Intersectional Feminism 2016: Addressing the TERFs Through The Conversations Project 2016

It's an amazing feeling when you receive your first feedback regarding a published blog post or article, especially when that feedback comes from an academic that you particularly admire. John Stoltenberg, radical feminist, gay man and lifelong partner of trans-supporting radical feminist Andrea Dworkin who has written books to help critics understand rape culture and the need for men to disavow traditional patriarchy within traditional gender boundaries decided to get in touch with me after reading my Transfeminism blog post
 (http://sasssvensknorsk.blogspot.co.uk/2016/08/transgender-activism-and-feminism.html) to highlight the current work he is engaged in, i.e. the creation of a dialogue space between trans feminists, mainstream feminists and radical feminists about "what it is to be a woman" and to try and develop intersectional narratives that can be used practically to argue for the improvement of  all women's rights in 2016 and beyond.

The Conversations Project launched on January 1st is an attempt to debunk the myth that radical feminism has always taken issue with transactivism, a myth that seems to perpetuated by mainstream media's obsession with a minority of radical feminists who seem to hate trans women; The Advocate article gives the example of Germaine Greer's comments on Caitlyn Jenner after she was named Woman of the Year by Glamour - suffice to say that she went back to her "castration" and panto-dame arguments she's espoused for decades and added in a tough of dogue to make it appear "funny". Bit warped but if cocker spaniels are her thing I hope it doesn't shit on her crappy drab dress sense ;) Because obviously she cares far more about physiological features than about emotional feelings or any notion of gender as they currently stand.
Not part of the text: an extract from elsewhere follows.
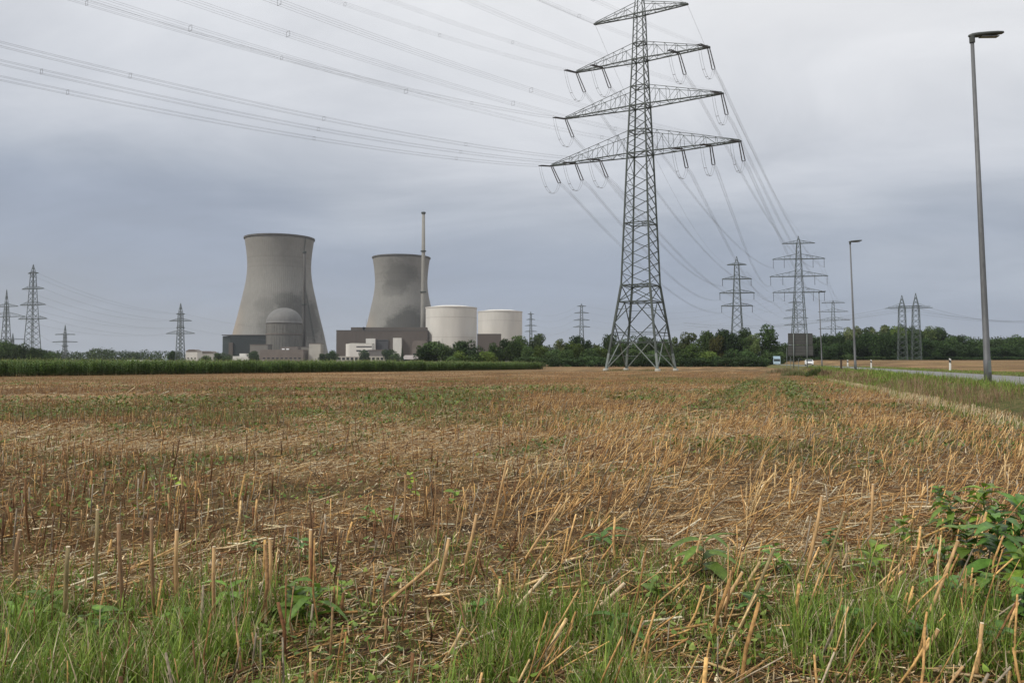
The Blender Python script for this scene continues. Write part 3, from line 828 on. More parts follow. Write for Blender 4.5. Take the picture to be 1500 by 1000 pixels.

Ah well :)

The spark that created the Conversations Project was as the result of a conversation between Stoltenberg and transfeminist Cristan Williams in 2014 after Williams made a comment after reading Stoltenberg's essay on Andrea Dworkin Andrea Dworkin Was Not Transphobic a sentiment I share after having read some of her work and analysing her words within my context of feminist rhetorical engagement with trans issues. They'd never met or heard of each other before but after numerous critical exchanges it was decided they needed to highlight the fact a positive transinclusive radical narrative had existed in second wave feminism all along. The Conversations Project is wide ranging and takes into account voices from a range of contributors, both historically and contemporaneously including queer theorist Judith Butler and Catharine M. McKinnon. The aim of the project is to generate "reasoned discussion" that is "informed by historical evidence", allowing for easy curation of content. The resources are designed with easy searchability in mind for students and researchers and includes glossary, suggested readings and a historical timeline documenting the development of radical and intersectional transfeminism. There's also a quarterly journal planned and a book-length collaboration of essays. All sounds excellent for any student of feminism!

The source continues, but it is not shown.